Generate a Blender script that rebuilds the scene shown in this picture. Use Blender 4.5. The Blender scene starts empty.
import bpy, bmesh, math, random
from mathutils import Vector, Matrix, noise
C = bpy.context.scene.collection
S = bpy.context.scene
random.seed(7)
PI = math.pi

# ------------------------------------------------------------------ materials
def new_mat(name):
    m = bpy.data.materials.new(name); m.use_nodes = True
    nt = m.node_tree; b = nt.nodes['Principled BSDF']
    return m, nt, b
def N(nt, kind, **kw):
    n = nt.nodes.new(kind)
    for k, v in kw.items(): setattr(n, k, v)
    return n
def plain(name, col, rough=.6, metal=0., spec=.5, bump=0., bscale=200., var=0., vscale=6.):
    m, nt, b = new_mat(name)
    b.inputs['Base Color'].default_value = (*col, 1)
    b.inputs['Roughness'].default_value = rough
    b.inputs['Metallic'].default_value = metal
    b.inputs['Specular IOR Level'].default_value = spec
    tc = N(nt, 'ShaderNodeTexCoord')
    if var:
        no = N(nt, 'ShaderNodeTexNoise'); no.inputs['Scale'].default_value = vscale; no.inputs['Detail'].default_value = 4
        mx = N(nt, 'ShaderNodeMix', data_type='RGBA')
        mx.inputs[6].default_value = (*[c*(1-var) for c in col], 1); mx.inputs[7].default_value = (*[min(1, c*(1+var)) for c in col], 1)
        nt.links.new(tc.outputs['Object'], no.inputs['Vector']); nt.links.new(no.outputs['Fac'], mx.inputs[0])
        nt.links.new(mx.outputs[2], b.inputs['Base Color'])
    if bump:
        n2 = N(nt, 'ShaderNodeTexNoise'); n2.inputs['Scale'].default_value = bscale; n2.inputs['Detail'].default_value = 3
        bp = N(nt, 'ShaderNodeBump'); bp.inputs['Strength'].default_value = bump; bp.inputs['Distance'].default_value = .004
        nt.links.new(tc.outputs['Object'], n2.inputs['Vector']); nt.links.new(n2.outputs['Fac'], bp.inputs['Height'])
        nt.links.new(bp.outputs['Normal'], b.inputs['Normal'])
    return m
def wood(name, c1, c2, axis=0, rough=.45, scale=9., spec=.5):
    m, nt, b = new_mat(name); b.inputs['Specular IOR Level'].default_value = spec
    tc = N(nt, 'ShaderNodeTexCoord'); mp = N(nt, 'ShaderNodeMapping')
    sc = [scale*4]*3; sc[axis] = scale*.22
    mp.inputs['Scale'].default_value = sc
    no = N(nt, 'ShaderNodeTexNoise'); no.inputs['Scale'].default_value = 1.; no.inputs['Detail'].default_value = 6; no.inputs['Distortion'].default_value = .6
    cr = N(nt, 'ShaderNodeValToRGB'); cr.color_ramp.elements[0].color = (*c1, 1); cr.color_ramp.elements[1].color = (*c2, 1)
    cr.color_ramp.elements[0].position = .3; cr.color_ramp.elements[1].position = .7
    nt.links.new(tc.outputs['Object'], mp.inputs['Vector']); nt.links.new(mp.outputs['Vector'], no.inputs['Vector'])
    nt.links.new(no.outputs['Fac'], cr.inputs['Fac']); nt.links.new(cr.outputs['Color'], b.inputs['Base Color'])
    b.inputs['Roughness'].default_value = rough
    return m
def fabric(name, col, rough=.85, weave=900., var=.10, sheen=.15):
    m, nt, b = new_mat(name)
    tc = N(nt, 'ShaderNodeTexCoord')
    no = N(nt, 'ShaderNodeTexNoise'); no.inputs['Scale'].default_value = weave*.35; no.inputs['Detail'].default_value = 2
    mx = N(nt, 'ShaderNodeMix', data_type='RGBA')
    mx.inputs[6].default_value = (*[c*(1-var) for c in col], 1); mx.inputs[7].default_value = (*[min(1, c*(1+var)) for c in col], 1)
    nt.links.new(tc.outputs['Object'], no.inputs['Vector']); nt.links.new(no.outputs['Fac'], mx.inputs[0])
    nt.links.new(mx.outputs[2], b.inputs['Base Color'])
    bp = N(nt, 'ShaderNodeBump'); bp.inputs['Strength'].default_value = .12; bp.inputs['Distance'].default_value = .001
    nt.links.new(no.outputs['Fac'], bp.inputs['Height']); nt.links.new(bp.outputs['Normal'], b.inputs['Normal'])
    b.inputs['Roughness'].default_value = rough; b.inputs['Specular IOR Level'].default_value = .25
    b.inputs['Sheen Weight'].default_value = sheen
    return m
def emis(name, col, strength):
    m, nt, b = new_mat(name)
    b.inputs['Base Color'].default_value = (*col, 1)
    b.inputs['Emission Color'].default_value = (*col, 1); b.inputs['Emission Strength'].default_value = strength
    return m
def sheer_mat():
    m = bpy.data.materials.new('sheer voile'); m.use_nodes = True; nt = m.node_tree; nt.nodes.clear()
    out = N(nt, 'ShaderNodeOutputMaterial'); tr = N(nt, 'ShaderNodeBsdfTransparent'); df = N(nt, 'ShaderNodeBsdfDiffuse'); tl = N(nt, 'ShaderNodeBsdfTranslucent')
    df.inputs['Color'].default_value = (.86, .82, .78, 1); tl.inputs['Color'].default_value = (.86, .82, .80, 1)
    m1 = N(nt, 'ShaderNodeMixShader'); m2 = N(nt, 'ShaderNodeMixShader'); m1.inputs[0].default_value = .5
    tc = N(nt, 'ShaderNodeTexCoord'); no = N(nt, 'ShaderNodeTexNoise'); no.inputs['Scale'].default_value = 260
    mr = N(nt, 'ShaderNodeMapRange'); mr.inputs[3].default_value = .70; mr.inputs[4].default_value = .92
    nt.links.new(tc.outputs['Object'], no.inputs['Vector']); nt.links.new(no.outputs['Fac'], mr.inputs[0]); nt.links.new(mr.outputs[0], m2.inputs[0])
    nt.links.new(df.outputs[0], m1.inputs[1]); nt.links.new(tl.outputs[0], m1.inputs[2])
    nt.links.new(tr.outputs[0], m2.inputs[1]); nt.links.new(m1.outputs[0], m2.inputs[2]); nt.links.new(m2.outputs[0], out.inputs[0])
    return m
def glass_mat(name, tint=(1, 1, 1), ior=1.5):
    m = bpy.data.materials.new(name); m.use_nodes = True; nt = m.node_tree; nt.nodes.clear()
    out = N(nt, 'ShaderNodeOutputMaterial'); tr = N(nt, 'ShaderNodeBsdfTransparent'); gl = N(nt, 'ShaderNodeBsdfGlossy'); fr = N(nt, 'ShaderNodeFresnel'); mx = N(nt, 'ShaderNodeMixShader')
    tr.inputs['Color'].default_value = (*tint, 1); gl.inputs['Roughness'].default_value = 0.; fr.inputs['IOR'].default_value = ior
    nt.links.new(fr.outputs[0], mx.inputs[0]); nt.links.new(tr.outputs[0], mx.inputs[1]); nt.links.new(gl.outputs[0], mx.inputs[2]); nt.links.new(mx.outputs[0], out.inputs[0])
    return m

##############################

Exercise requirements:
Only a number is wanted: how many lines contain the word "scene"?

Task result:
3